В начале прошлого века редкой красоты «серебряный» голос и музыкальный талант привели этого простого рязанского паренька – выходца из небогатой крестьянской семьи сначала в Петербургскую, потом Московскую консерватории. В своей специализации – сочинение церковных песнопений – он определился очень рано. Что при его одаренности, увлеченности и огромном трудолюбии не могло не дать результата.
Уже к середине 1910-х годов в творческом багаже талантливого молодого человека насчитывалось почти четыре сотни (!) церковных произведений.

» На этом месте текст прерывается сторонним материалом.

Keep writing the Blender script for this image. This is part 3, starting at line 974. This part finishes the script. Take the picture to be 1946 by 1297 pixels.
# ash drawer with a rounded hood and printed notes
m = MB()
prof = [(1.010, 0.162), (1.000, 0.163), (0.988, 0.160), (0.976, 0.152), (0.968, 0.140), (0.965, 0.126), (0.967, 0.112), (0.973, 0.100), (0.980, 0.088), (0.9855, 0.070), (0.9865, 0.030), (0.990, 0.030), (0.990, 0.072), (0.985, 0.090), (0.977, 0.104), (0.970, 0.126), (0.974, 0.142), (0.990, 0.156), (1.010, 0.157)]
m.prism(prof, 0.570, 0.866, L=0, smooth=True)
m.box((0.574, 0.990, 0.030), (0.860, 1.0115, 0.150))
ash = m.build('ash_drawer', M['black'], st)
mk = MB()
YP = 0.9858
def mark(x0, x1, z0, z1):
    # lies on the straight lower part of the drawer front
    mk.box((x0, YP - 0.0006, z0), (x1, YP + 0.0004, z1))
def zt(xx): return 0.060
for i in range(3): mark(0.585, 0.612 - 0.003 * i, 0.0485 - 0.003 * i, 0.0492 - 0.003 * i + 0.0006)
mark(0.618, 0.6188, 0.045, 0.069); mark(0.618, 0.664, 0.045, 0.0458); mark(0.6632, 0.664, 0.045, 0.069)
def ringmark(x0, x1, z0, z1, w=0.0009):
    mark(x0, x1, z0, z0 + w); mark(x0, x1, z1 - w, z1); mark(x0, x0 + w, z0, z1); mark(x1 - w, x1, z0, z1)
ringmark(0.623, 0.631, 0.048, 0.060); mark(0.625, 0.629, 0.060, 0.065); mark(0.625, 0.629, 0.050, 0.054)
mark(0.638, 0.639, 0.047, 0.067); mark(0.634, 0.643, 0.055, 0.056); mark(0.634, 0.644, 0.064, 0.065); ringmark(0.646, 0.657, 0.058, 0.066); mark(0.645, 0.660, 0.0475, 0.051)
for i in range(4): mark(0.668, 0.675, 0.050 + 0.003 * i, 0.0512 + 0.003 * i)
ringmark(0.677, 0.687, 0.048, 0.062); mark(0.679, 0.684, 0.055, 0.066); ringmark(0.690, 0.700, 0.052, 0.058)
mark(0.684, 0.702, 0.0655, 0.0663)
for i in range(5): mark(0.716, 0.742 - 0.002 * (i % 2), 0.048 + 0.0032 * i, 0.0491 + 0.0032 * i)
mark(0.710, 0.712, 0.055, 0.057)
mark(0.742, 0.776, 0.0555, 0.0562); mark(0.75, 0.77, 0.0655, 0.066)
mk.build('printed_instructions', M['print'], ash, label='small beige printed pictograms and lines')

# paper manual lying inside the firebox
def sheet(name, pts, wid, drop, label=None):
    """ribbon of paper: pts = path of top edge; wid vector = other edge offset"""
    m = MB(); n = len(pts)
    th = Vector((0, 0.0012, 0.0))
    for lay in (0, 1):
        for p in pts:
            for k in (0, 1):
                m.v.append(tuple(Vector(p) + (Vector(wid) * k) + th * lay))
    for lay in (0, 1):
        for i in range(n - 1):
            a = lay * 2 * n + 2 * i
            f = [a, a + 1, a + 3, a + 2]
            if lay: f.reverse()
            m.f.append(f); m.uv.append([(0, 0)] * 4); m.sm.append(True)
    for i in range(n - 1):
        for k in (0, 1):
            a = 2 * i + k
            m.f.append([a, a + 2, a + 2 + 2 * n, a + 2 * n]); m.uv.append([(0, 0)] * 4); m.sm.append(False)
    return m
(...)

Что же удивляться, когда очень скоро ему предложили престижнейшую должность главного регента церковного хора храма Христа Спасителя. И соответствующую служебную площадь в ведомственном доме номер 7, откуда ему до места работы было только улицу перейти.
А.В. Александров
Казалось, все уже наперед определено. Но тут грянул октябрь 1917-го, который обозначил в карьере молодого регента крутой поворот из воцерковленной жизни в светскую. Какую конкретно роль сыграли в этом внешние обстоятельства, судить трудно. Известно только, что именно с 1922 года молодой регент в храмовых службах не участвовал. А целиком сосредоточился на преподавании дирижерского мастерства в консерватории. После чего работал хормейстером в ряде московских театров. И добился большого успеха, возглавив Московскую государственную хоровую капеллу, которая под его руководством скоро получила почетную приставку «академическая».